#### [Exercise aim]
Without the pictures, print the lines running from the beginning of the material to the line containing "COL = S.collection", both ends included.

#### [Collected data]
"""

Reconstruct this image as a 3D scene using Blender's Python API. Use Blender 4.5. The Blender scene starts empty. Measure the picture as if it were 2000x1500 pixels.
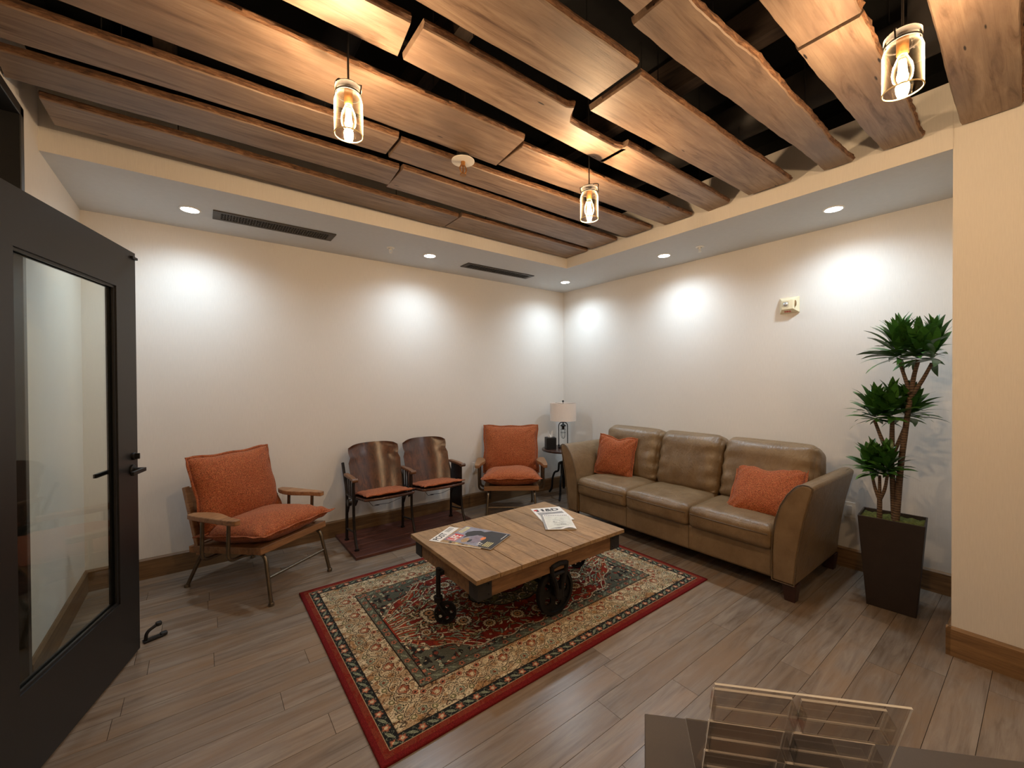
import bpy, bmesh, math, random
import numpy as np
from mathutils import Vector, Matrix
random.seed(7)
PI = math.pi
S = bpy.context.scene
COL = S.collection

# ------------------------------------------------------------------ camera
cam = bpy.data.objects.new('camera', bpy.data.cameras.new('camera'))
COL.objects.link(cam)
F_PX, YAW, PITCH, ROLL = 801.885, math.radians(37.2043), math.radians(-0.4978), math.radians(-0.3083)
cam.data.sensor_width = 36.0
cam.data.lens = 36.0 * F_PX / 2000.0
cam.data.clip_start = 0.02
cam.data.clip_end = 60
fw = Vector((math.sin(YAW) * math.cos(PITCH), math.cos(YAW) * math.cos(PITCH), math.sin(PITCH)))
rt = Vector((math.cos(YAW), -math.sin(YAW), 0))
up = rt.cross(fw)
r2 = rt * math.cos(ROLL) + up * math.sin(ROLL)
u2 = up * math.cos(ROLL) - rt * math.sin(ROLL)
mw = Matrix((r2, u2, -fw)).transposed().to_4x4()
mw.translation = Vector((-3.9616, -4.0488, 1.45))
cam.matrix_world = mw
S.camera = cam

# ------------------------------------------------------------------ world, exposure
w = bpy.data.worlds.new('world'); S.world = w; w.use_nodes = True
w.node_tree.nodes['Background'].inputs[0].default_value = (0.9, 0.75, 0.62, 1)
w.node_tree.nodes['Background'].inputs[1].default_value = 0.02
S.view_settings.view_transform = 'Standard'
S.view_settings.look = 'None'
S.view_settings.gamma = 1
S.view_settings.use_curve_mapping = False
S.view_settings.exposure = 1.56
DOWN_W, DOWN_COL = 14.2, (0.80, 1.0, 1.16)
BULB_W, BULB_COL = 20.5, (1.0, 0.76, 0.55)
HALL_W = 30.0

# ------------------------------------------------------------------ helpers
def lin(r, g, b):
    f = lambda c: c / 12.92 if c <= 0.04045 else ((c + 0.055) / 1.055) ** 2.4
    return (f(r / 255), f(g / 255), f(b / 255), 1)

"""

#### [Task solution]
Reconstruct this image as a 3D scene using Blender's Python API. Use Blender 4.5. The Blender scene starts empty. Measure the picture as if it were 2000x1500 pixels.
import bpy, bmesh, math, random
import numpy as np
from mathutils import Vector, Matrix
random.seed(7)
PI = math.pi
S = bpy.context.scene
COL = S.collection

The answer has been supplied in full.